## Data excerpt
>> begin

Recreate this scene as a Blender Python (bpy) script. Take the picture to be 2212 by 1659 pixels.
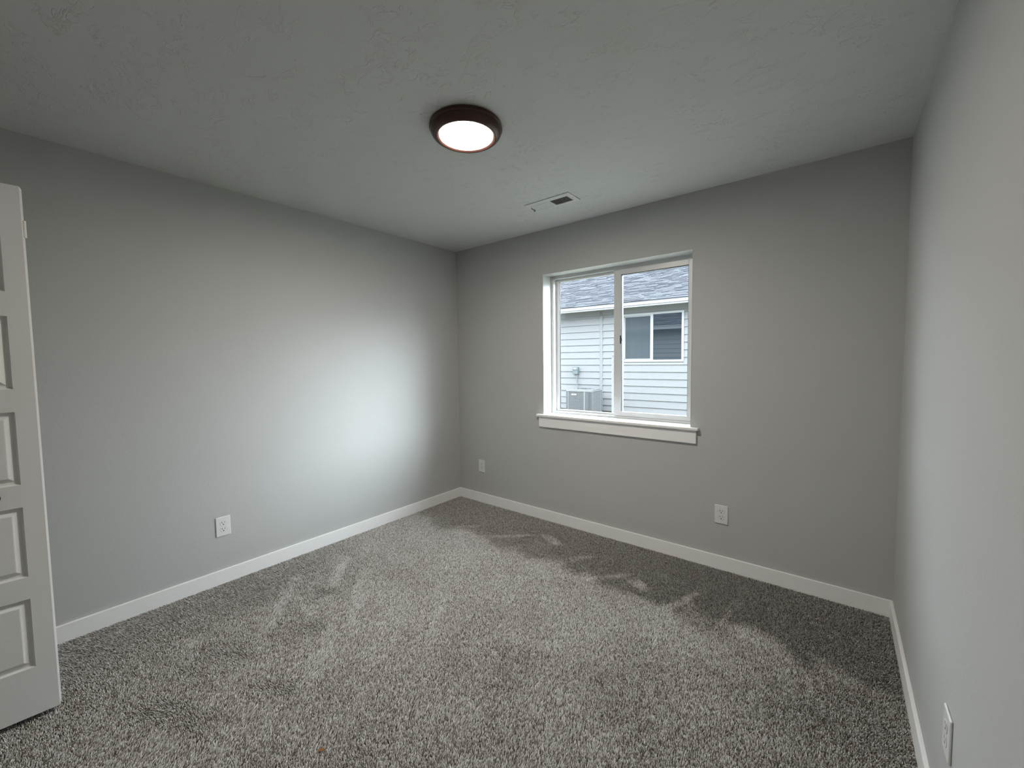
import bpy, bmesh, math, random
import numpy as np
from mathutils import Matrix, Vector
random.seed(7)
sc = bpy.context.scene
for o in list(bpy.data.objects): bpy.data.objects.remove(o, do_unlink=True)

# ------------------------------------------------------------------ camera
F_PX = 880.28
YAW, PITCH, ROLL = 0.6756, -0.0577, -0.0121
CAM = Vector((2.9725, -2.8519, 1.3668))
cy, sy, cp, sp = math.cos(YAW), math.sin(YAW), math.cos(PITCH), math.sin(PITCH)
fwd = Vector((-sy*cp, cy*cp, sp)); rt = Vector((cy, sy, 0)); up = rt.cross(fwd)
r2 = rt*math.cos(ROLL) + up*math.sin(ROLL); u2 = -rt*math.sin(ROLL) + up*math.cos(ROLL)
cd = bpy.data.cameras.new('camera'); cam = bpy.data.objects.new('camera', cd)
sc.collection.objects.link(cam)
M = Matrix.Identity(4)
for i in range(3):
    M[i][0] = r2[i]; M[i][1] = u2[i]; M[i][2] = -fwd[i]; M[i][3] = CAM[i]
cam.matrix_world = M
cd.sensor_fit = 'HORIZONTAL'; cd.sensor_width = 36.0; cd.lens = F_PX/2212*36.0
cd.clip_start = 0.02; cd.clip_end = 200
sc.camera = cam

# ------------------------------------------------------------------ sky, exposure
SKY_BASE = 15.0          # veiled sky
SKY_LOBE = 50.0         # brighter haze where the sun stands behind thin cloud
LAMP = 200.0
w = bpy.data.worlds.new('overcast_sky'); sc.world = w; w.use_nodes = True
nt = w.node_tree; nt.nodes.clear()
def N(t, typ, **kw):
    n = t.nodes.new(typ)
    for k, v in kw.items(): setattr(n, k, v)
    return n
tc = N(nt, 'ShaderNodeTexCoord')
dt = N(nt, 'ShaderNodeVectorMath', operation='DOT_PRODUCT')
LAZ, LEL, LWID = math.radians(67), math.radians(13), 0.80
sd = Vector((math.sin(LAZ)*math.cos(LEL), math.cos(LAZ)*math.cos(LEL), math.sin(LEL))); dt.inputs[1].default_value = sd
nt.links.new(tc.outputs['Generated'], dt.inputs[0])
mr = N(nt, 'ShaderNodeMapRange', interpolation_type='SMOOTHSTEP')
mr.inputs['From Min'].default_value = LWID; mr.inputs['From Max'].default_value = 1.0
mr.inputs['To Max'].default_value = SKY_LOBE
nt.links.new(dt.outputs['Value'], mr.inputs['Value'])
sx = N(nt, 'ShaderNodeSeparateXYZ'); nt.links.new(tc.outputs['Generated'], sx.inputs[0])
me_ = N(nt, 'ShaderNodeMapRange', interpolation_type='SMOOTHSTEP')
me_.inputs['From Min'].default_value = 0.06; me_.inputs['From Max'].default_value = 0.18
nt.links.new(sx.outputs['Z'], me_.inputs['Value'])
ml = N(nt, 'ShaderNodeMath', operation='MULTIPLY'); nt.links.new(mr.outputs[0], ml.inputs[0]); nt.links.new(me_.outputs[0], ml.inputs[1])
mb_ = N(nt, 'ShaderNodeMapRange'); mb_.inputs['From Min'].default_value = -.05; mb_.inputs['From Max'].default_value = .05
mb_.inputs['To Min'].default_value = 0.3*SKY_BASE; mb_.inputs['To Max'].default_value = SKY_BASE
nt.links.new(sx.outputs['Z'], mb_.inputs['Value'])
ad_ = N(nt, 'ShaderNodeMath', operation='ADD'); nt.links.new(ml.outputs[0], ad_.inputs[0]); nt.links.new(mb_.outputs[0], ad_.inputs[1])
bg = N(nt, 'ShaderNodeBackground'); bg.inputs['Color'].default_value = (0.83, 0.915, 1.0, 1)
nt.links.new(ad_.outputs[0], bg.inputs['Strength'])
wo = N(nt, 'ShaderNodeOutputWorld'); nt.links.new(bg.outputs[0], wo.inputs[0])
sc.view_settings.view_transform = 'Standard'; sc.view_settings.look = 'None'
sc.view_settings.gamma = 1.0; sc.view_settings.exposure = 0.0
sc.view_settings.use_curve_mapping = False

# ------------------------------------------------------------------ helpers
COL = sc.collection
class MB:
    def __init__(s): s.v = []; s.f = []
    def box(s, x0, x1, y0, y1, z0, z1, m=None):
        b = len(s.v)
        p = [(x0,y0,z0),(x1,y0,z0),(x1,y1,z0),(x0,y1,z0),(x0,y0,z1),(x1,y0,z1),(x1,y1,z1),(x0,y1,z1)]
        if m is not None: p = [tuple(m @ Vector(q)) for q in p]
        s.v += p
        s.f += [tuple(b+i for i in q) for q in ((0,3,2,1),(4,5,6,7),(0,1,5,4),(1,2,6,5),(2,3,7,6),(3,0,4,7))]
        return s
    def prism(s, pts, z0, z1, m=None):
        n = len(pts); b = len(s.v)
        p = [(x, y, z0) for x, y in pts] + [(x, y, z1) for x, y in pts]
        if m is not None: p = [tuple(m @ Vector(q)) for q in p]
        s.v += p
        s.f.append(tuple(b+i for i in range(n))[::-1]); s.f.append(tuple(b+n+i for i in range(n)))
        for i in range(n): s.f.append((b+i, b+(i+1) % n, b+n+(i+1) % n, b+n+i))
        return s
    def lathe(s, prof, n=48, m=None, close=True):
        b = len(s.v); k = len(prof)
        for i in range(n):
            a = 2*math.pi*i/n
            for r, z in prof:
                q = Vector((r*math.cos(a), r*math.sin(a), z))
                s.v.append(tuple(m @ q) if m is not None else tuple(q))
        for i in range(n):
            j = (i+1) % n
            for t in range(k-1): s.f.append((b+i*k+t, b+j*k+t, b+j*k+t+1, b+i*k+t+1))
        return s
    def quad(s, *p):
        b = len(s.v); s.v += [tuple(q) for q in p]; s.f.append(tuple(range(b, b+len(p)))); return s
    def tube(s, pts, r, n=10):
        b = len(s.v); pts = [Vector(p) for p in pts]
        for i, p in enumerate(pts):
            d = (pts[min(i+1, len(pts)-1)] - pts[max(i-1, 0)]).normalized()
            a = d.cross(Vector((0.3, 0.2, 1)) if abs(d.z) < .9 else Vector((1, 0, 0))).normalized(); c = d.cross(a)
            for k in range(n):
                t = 2*math.pi*k/n; s.v.append(tuple(p + a*r*math.cos(t) + c*r*math.sin(t)))
        for i in range(len(pts)-1):
            for k in range(n):
                s.f.append((b+i*n+k, b+i*n+(k+1) % n, b+(i+1)*n+(k+1) % n, b+(i+1)*n+k))
        s.f.append(tuple(b+k for k in range(n))[::-1]); s.f.append(tuple(b+(len(pts)-1)*n+k for k in range(n)))
        return s
def obj(name, mb, mat, parent=None, bevel=0, smooth=False, seg=2, loc=None):
    me = bpy.data.meshes.new(name); me.from_pydata(mb.v, [], mb.f); me.validate()
    bm = bmesh.new(); bm.from_mesh(me)
    bmesh.ops.remove_doubles(bm, verts=bm.verts, dist=1e-6)
    bmesh.ops.recalc_face_normals(bm, faces=bm.faces); bm.to_mesh(me); bm.free()
    me.materials.append(mat)
    o = bpy.data.objects.new(name, me); COL.objects.link(o)
    if parent is not None: o.parent = parent
    if loc is not None: o.location = loc
    if bevel:
        b = o.modifiers.new('bevel', 'BEVEL'); b.width = bevel; b.segments = seg; b.limit_method = 'ANGLE'; b.angle_limit = math.radians(40)
    if smooth or bevel:
        me.polygons.foreach_set('use_smooth', [True]*len(me.polygons))
        if smooth:
            me.set_sharp_from_angle(angle=math.radians(35))
        else:
            wn = o.modifiers.new('wn', 'WEIGHTED_NORMAL'); wn.keep_sharp = True
            me.set_sharp_from_angle(angle=math.radians(30))
    return o
def tag(o, label=None, cat=None, group=None, kind=None):
    if label: o['label'] = label
    if cat: o['category'] = cat
    if group: o['group'] = group
    if kind: o['kind'] = kind
    return o
def thing(name, label, cat, loc=(0, 0, 0), rz=0, group=None, kind=None):
    o = bpy.data.objects.new(name, None); COL.objects.link(o); o.location = loc; o.rotation_euler = (0, 0, rz)
    o.empty_display_size = 0.05
    return tag(o, label, cat, group, kind)
def struct(name, mb, mat, label=None, **kw):
    return tag(obj(name, mb, mat, **kw), label, None, None, 'structure')

# ------------------------------------------------------------------ materials
def mat(name, col, rough=0.6, metal=0.0, spec=0.5, noise=None, bump=None, coat=0):
    m = bpy.data.materials.new(name); m.use_nodes = True; t = m.node_tree
    b = t.nodes['Principled BSDF']
    b.inputs['Base Color'].default_value = (*col, 1); b.inputs['Roughness'].default_value = rough
    b.inputs['Metallic'].default_value = metal; b.inputs['Specular IOR Level'].default_value = spec
    b.inputs['Coat Weight'].default_value = coat
    c = N(t, 'ShaderNodeTexCoord')
    if noise:
        sc_, amt = noise
        n = N(t, 'ShaderNodeTexNoise'); n.inputs['Scale'].default_value = sc_; n.inputs['Detail'].default_value = 4
        t.links.new(c.outputs['Object'], n.inputs['Vector'])
        r = N(t, 'ShaderNodeMapRange'); r.inputs['From Min'].default_value = .3; r.inputs['From Max'].default_value = .7
        r.inputs['To Min'].default_value = 1-amt; r.inputs['To Max'].default_value = 1+amt
        t.links.new(n.outputs['Fac'], r.inputs['Value'])
        x = N(t, 'ShaderNodeVectorMath', operation='SCALE'); x.inputs[0].default_value = col
        t.links.new(r.outputs['Result'], x.inputs['Scale']); t.links.new(x.outputs[0], b.inputs['Base Color'])
    if bump:
        sc_, dist = bump
        n = N(t, 'ShaderNodeTexNoise'); n.inputs['Scale'].default_value = sc_; n.inputs['Detail'].default_value = 3
        t.links.new(c.outputs['Object'], n.inputs['Vector'])
        p = N(t, 'ShaderNodeBump'); p.inputs['Distance'].default_value = dist; p.inputs['Strength'].default_value = 1
        t.links.new(n.outputs['Fac'], p.inputs['Height']); t.links.new(p.outputs[0], b.inputs['Normal'])
    return m
m_wall = mat('wall_paint', (0.49, 0.495, 0.487), .62, spec=.25, noise=(1.5, .012), bump=(95, .0006))
m_white = mat('white_trim_paint', (0.88, 0.88, 0.875), .38, spec=.4, noise=(30, .01))
m_vinyl = mat('white_vinyl', (0.60, 0.605, 0.60), .32, spec=.45)
m_plate = mat('white_plastic', (0.74, 0.745, 0.735), .3, spec=.5)
m_dark = mat('dark_slot', (0.012, 0.012, 0.012), .6)
m_door = mat('door_paint', (0.80, 0.80, 0.785), .42, spec=.4, bump=(160, .00025))
m_bronze = mat('dark_bronze', (0.055, 0.022, 0.017), .36, metal=.35, spec=.6, noise=(60, .08))
m_knob = mat('bronze_knob', (0.06, 0.05, 0.042), .35, metal=.7)
m_hinge = mat('painted_hinge', (0.74, 0.74, 0.70), .35)
m_vent = mat('vent_enamel', (0.70, 0.71, 0.71), .4)
m_gasket = mat('black_gasket', (0.02, 0.022, 0.025), .5)
m_latch = mat('dark_latch', (0.03, 0.03, 0.03), .4)

# ceiling: hand-trowelled texture, thin ridges that only show where light rakes
def ceiling_mat():
    m = mat('ceiling_paint', (0.67, 0.68, 0.668), .7, spec=.2); t = m.node_tree; b = t.nodes['Principled BSDF']
    c = N(t, 'ShaderNodeTexCoord')
    hs = []
    for k, (s1, lo, dist) in enumerate(((9.0, .56, 1.2), (15.0, .58, .9))):
        mp = N(t, 'ShaderNodeMapping'); mp.inputs['Location'].default_value = (3.1*k+.7, 1.7*k, 0)
        mp.inputs['Rotation'].default_value = (0, 0, .5+k)
        mp.inputs['Scale'].default_value = (1, 1.7, 1)
        t.links.new(c.outputs['Object'], mp.inputs[0])
        n = N(t, 'ShaderNodeTexNoise'); n.inputs['Scale'].default_value = s1; n.inputs['Detail'].default_value = 3.0
        n.inputs['Distortion'].default_value = dist
        t.links.new(mp.outputs[0], n.inputs['Vector'])
        r = N(t, 'ShaderNodeMapRange', interpolation_type='SMOOTHSTEP'); r.inputs['From Min'].default_value = lo; r.inputs['From Max'].default_value = lo+.012
        r.inputs['To Max'].default_value = .0019
        t.links.new(n.outputs['Fac'], r.inputs['Value'])
        # slope back so that only one edge of each trowel mark is crisp
        r2_ = N(t, 'ShaderNodeMapRange', interpolation_type='SMOOTHSTEP'); r2_.inputs['From Min'].default_value = lo; r2_.inputs['From Max'].default_value = lo+.16
        r2_.inputs['To Max'].default_value = .0019
        t.links.new(n.outputs['Fac'], r2_.inputs['Value'])
        d = N(t, 'ShaderNodeMath', operation='SUBTRACT'); t.links.new(r.outputs[0], d.inputs[0]); t.links.new(r2_.outputs[0], d.inputs[1])
        n2 = N(t, 'ShaderNodeTexNoise'); n2.inputs['Scale'].default_value = 5+k; t.links.new(mp.outputs[0], n2.inputs['Vector'])
        g = N(t, 'ShaderNodeMapRange'); g.inputs['From Min'].default_value = .45; g.inputs['From Max'].default_value = .6
        t.links.new(n2.outputs['Fac'], g.inputs['Value'])
        x = N(t, 'ShaderNodeMath', operation='MULTIPLY'); t.links.new(d.outputs[0], x.inputs[0]); t.links.new(g.outputs[0], x.inputs[1])
        hs.append(x)
    a = N(t, 'ShaderNodeMath', operation='ADD'); t.links.new(hs[0].outputs[0], a.inputs[0]); t.links.new(hs[1].outputs[0], a.inputs[1])
    p = N(t, 'ShaderNodeBump'); p.inputs['Distance'].default_value = 1.0; p.inputs['Strength'].default_value = 1
    t.links.new(a.outputs[0], p.inputs['Height']); t.links.new(p.outputs[0], b.inputs['Normal'])
    return m
m_ceil = ceiling_mat()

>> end

## Exercise objective
Find the lines containing "scene" and list every one of them.

## Task result
Recreate this scene as a Blender Python (bpy) script. Take the picture to be 2212 by 1659 pixels.
sc = bpy.context.scene